— Begin —

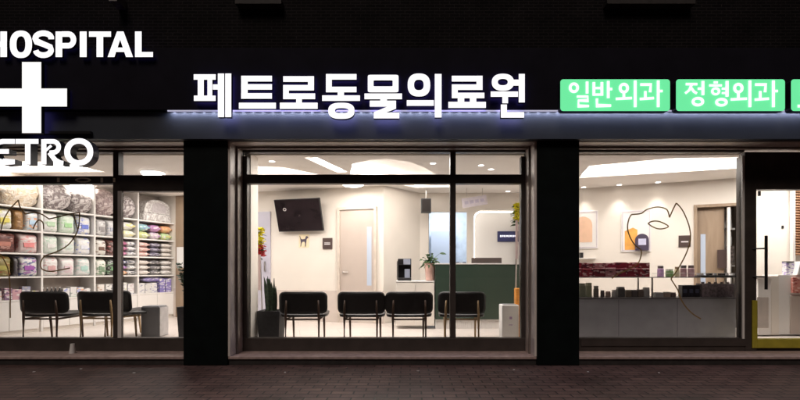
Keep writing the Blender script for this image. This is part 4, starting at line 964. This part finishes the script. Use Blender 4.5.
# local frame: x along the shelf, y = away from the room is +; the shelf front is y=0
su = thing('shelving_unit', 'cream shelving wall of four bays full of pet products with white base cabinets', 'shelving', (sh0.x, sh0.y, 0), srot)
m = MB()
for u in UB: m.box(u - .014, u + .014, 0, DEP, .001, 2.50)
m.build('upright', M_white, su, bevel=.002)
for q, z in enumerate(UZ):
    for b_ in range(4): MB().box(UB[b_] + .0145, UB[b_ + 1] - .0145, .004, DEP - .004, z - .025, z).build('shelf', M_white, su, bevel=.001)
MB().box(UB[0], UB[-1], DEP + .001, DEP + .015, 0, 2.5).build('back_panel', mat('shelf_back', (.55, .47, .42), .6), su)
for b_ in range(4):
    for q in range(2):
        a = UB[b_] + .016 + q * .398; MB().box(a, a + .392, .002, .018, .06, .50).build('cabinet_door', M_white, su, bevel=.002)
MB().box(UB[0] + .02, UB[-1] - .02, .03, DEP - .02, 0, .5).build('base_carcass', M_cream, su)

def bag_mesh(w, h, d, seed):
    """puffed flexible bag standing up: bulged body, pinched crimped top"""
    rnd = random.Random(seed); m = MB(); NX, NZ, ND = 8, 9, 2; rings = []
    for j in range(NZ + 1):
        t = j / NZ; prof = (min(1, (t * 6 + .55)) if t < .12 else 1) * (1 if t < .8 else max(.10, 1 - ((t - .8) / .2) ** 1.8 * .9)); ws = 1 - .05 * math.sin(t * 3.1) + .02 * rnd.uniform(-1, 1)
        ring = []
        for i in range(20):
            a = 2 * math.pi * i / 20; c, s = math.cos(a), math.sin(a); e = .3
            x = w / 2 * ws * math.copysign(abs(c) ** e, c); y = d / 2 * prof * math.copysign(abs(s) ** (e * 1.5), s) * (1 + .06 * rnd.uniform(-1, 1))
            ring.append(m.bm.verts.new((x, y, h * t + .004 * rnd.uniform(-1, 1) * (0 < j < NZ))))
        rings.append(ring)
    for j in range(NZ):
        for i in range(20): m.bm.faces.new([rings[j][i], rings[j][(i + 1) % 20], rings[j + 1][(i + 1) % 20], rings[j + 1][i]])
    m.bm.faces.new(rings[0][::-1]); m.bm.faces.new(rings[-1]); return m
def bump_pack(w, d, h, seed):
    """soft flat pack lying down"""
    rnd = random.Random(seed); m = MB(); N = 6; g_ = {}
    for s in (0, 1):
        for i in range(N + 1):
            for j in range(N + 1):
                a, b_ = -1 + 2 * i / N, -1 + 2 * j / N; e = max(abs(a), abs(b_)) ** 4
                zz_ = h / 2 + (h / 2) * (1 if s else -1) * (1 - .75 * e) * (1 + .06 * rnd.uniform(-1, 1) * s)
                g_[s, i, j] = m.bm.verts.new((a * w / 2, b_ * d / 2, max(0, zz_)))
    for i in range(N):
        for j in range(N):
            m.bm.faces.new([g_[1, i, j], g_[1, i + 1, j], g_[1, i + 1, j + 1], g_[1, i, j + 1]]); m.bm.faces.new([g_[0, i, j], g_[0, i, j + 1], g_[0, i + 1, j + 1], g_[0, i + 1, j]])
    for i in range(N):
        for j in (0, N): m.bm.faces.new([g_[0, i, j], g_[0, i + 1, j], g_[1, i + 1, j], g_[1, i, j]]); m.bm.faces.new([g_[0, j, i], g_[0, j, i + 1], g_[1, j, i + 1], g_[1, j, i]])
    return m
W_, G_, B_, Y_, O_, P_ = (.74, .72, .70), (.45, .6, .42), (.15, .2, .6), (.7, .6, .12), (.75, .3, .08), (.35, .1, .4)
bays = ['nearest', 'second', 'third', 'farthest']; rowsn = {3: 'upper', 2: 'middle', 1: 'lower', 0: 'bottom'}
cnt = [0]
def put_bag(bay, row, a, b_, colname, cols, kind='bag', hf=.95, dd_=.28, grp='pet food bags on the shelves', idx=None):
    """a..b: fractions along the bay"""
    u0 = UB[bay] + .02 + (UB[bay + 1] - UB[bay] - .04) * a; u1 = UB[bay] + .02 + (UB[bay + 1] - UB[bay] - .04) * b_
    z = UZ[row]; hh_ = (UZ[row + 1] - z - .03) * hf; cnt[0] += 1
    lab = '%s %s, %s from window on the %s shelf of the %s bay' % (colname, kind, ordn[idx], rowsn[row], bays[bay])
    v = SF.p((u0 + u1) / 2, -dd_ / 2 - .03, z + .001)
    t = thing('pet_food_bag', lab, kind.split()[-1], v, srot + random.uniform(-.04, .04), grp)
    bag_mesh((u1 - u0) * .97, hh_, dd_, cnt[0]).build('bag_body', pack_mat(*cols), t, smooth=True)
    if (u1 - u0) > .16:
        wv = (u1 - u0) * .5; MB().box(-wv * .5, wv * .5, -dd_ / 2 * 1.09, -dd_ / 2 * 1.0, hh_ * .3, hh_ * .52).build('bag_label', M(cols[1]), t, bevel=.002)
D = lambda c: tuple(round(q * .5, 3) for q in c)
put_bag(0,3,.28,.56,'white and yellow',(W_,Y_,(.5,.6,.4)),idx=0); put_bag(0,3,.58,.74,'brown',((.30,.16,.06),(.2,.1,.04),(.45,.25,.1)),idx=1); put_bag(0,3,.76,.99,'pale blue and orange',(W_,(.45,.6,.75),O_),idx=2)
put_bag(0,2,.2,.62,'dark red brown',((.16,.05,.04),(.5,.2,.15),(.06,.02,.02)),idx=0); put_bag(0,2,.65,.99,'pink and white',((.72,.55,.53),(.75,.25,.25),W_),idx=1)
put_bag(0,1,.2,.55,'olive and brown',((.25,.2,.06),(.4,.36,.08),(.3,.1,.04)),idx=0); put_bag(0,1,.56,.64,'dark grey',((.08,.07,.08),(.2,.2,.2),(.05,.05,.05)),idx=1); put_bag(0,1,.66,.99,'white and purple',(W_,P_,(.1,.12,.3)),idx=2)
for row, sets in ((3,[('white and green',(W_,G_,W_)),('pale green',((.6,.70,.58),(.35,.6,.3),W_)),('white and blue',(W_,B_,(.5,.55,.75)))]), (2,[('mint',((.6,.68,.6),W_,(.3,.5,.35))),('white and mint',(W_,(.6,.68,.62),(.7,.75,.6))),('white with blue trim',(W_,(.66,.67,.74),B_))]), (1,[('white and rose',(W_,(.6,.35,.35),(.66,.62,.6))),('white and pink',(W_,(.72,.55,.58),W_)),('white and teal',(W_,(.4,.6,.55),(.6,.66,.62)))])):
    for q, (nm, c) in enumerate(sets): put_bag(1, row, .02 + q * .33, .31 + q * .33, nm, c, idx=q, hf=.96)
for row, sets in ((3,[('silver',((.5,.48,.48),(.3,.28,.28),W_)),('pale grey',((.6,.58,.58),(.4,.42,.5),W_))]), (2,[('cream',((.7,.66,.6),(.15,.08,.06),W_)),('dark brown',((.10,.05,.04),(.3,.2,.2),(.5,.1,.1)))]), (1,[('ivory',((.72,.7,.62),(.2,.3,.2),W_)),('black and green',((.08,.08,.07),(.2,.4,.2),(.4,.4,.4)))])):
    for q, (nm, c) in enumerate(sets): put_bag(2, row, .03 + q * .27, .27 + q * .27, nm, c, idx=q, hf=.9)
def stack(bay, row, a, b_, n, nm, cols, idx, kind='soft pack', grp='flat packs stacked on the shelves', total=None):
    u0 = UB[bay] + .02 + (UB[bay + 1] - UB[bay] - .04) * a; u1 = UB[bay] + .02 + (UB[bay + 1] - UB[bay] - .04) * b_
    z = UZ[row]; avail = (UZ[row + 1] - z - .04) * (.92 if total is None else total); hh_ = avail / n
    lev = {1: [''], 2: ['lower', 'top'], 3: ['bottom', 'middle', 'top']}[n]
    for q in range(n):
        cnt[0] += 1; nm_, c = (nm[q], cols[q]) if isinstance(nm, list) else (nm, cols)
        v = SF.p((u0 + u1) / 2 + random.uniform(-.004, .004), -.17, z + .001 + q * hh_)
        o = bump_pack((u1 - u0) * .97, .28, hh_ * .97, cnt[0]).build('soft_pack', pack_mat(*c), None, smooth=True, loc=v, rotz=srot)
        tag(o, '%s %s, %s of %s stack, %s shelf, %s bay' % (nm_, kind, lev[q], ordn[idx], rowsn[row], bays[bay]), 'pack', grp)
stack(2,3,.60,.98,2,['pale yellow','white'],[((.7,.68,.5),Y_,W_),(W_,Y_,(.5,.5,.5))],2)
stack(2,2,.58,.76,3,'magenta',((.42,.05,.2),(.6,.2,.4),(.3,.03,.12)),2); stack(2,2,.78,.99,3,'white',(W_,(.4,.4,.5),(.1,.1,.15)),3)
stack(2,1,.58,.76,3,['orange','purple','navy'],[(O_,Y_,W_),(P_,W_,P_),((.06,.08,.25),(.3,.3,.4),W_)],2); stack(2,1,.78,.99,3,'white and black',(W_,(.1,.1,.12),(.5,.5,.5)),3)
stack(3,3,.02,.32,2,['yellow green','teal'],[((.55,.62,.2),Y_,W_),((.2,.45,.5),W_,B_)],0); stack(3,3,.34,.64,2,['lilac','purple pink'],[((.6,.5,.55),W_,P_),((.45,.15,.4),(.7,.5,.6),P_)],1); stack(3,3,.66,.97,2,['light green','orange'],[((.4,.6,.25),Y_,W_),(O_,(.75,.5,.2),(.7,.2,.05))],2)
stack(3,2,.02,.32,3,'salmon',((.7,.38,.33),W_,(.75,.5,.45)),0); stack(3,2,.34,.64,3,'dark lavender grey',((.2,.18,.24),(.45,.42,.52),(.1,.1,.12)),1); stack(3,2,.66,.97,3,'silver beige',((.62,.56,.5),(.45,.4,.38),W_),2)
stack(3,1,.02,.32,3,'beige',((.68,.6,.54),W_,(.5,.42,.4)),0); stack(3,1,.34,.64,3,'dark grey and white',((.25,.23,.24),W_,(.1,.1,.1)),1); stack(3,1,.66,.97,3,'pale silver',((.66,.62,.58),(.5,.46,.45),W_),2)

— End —

## The task
From the opening line of the listing above through the line bearing "MB().box(UB[0] + .02, UB[-1]", repeat each line exactly. Drop every picture.

## Answer in full
Keep writing the Blender script for this image. This is part 4, starting at line 964. This part finishes the script. Use Blender 4.5.
# local frame: x along the shelf, y = away from the room is +; the shelf front is y=0
su = thing('shelving_unit', 'cream shelving wall of four bays full of pet products with white base cabinets', 'shelving', (sh0.x, sh0.y, 0), srot)
m = MB()
for u in UB: m.box(u - .014, u + .014, 0, DEP, .001, 2.50)
m.build('upright', M_white, su, bevel=.002)
for q, z in enumerate(UZ):
    for b_ in range(4): MB().box(UB[b_] + .0145, UB[b_ + 1] - .0145, .004, DEP - .004, z - .025, z).build('shelf', M_white, su, bevel=.001)
MB().box(UB[0], UB[-1], DEP + .001, DEP + .015, 0, 2.5).build('back_panel', mat('shelf_back', (.55, .47, .42), .6), su)
for b_ in range(4):
    for q in range(2):
        a = UB[b_] + .016 + q * .398; MB().box(a, a + .392, .002, .018, .06, .50).build('cabinet_door', M_white, su, bevel=.002)
MB().box(UB[0] + .02, UB[-1] - .02, .03, DEP - .02, 0, .5).build('base_carcass', M_cream, su)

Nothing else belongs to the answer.